Management fees, marketing, tax, insurance and legal administration must also be included. Revenue depends on seasonality, occupancy, guest reviews, direct flights and the amount of competing accommodation entering the market.
Currency exposure can materially alter the outcome. An investor may receive rent in Indonesian rupiah, pay some costs in US dollars and measure returns in euros or Czech koruna. Stable local revenue does not guarantee a stable return after conversion.
Resale is another constraint. Prague has a broad pool of local purchasers, tenants and lenders. An island villa may depend primarily on foreign buyers and on the marketing network of the company that originally sold the development.
The correct comparison is therefore not simply between a Prague garage and an Indonesian villa. Investors need to compare the legal title, holding period, net income, management costs, liquidity and likely exit value of each asset.
Diversification requires verification rather than urgency
Overseas property can reduce dependence on a single country, currency and economic cycle. This benefit emerges only when assets are genuinely distributed across independent markets and the investor holds enforceable rights to each property.
A villa purchased in response to alarming political news can produce the opposite effect. The buyer exchanges a familiar European risk for a combination of unfamiliar land law, currency volatility, tourism seasonality and reliance on a local management company.
Before signing a contract, investors should verify the land title, building permit, short-term rental permission, tax position and financial condition of the developer. Expected returns should be calculated under several occupancy scenarios, including an adverse case.
As International Investment experts report, high Czech housing prices are generating genuine demand for overseas alternatives, but one developer’s internal figures do not establish a broad transfer of European capital into Indonesia. Elections and government crises should not automatically be classified as black swans because their probability can often be considered in advance. Exotic property strengthens a portfolio only when the title is enforceable, net income is realistic and an independent secondary market exists. An urgent purchase following a political shock may replace one visible risk with several hidden ones.
FAQ on crises and overseas property
Why is property popular among Czech investors?
Housing is regarded as a tangible and familiar asset that can be occupied, rented or transferred to heirs. Previous price appreciation has also strengthened its reputation as a store of value.
Why are Czech investors purchasing property abroad?
The main reason is the high cost of homes in the Czech Republic, particularly in Prague. Foreign developments may offer a lower entry price, potential rental income and personal holiday use.
Do 80 Dutch transactions prove a major capital outflow?
No.

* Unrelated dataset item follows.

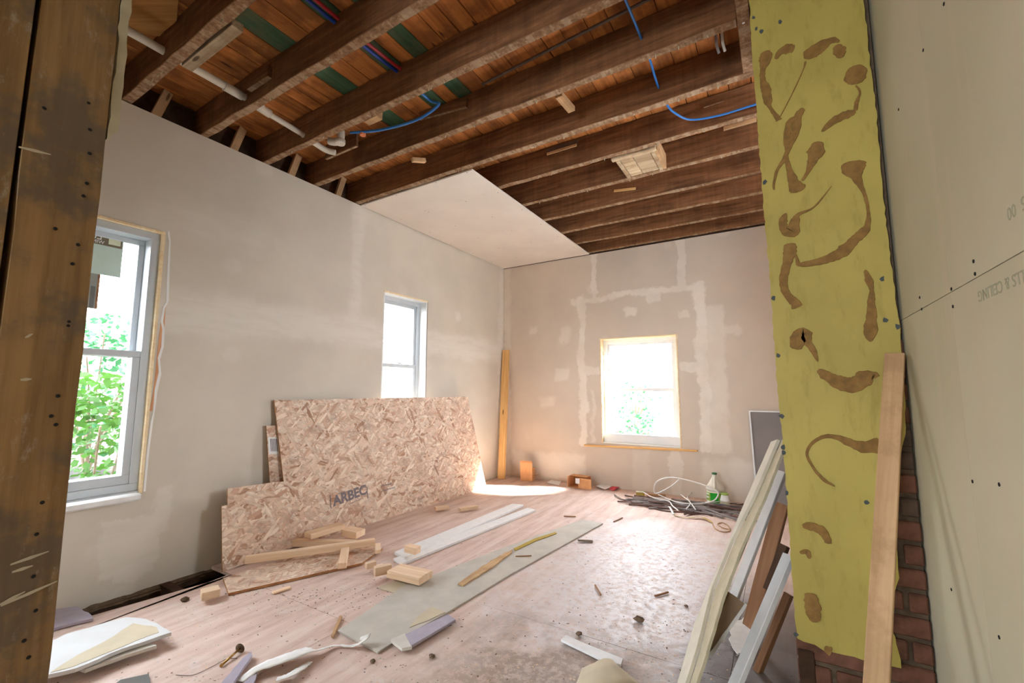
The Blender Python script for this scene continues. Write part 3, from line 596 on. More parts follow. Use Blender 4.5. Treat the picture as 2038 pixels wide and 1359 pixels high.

The figure relates to the sales of one developer over a limited period. It does not represent total Dutch overseas investment and has not been confirmed by national market statistics.
Can an election be a black-swan event?
Usually not. Election dates and major political scenarios are known in advance. A genuine black swan is rare, highly consequential and exceptionally difficult to predict.
Can a foreigner own land in Indonesia?
Foreign individuals cannot hold the ordinary perpetual freehold land title. Available structures include right-to-use titles, long leases, ownership of qualifying apartment units and corporate arrangements that comply with Indonesian law.
What should be checked before purchasing a villa?
A buyer should verify the registered land title, contract duration, renewal procedure, building and rental permits, tax liabilities, management company, operating costs and resale options.
Does overseas property protect against political risk?
It can reduce dependence on one country, but it also creates legal, currency and operating risks. Protection requires genuine diversification rather than an urgent transfer of all capital into one overseas development.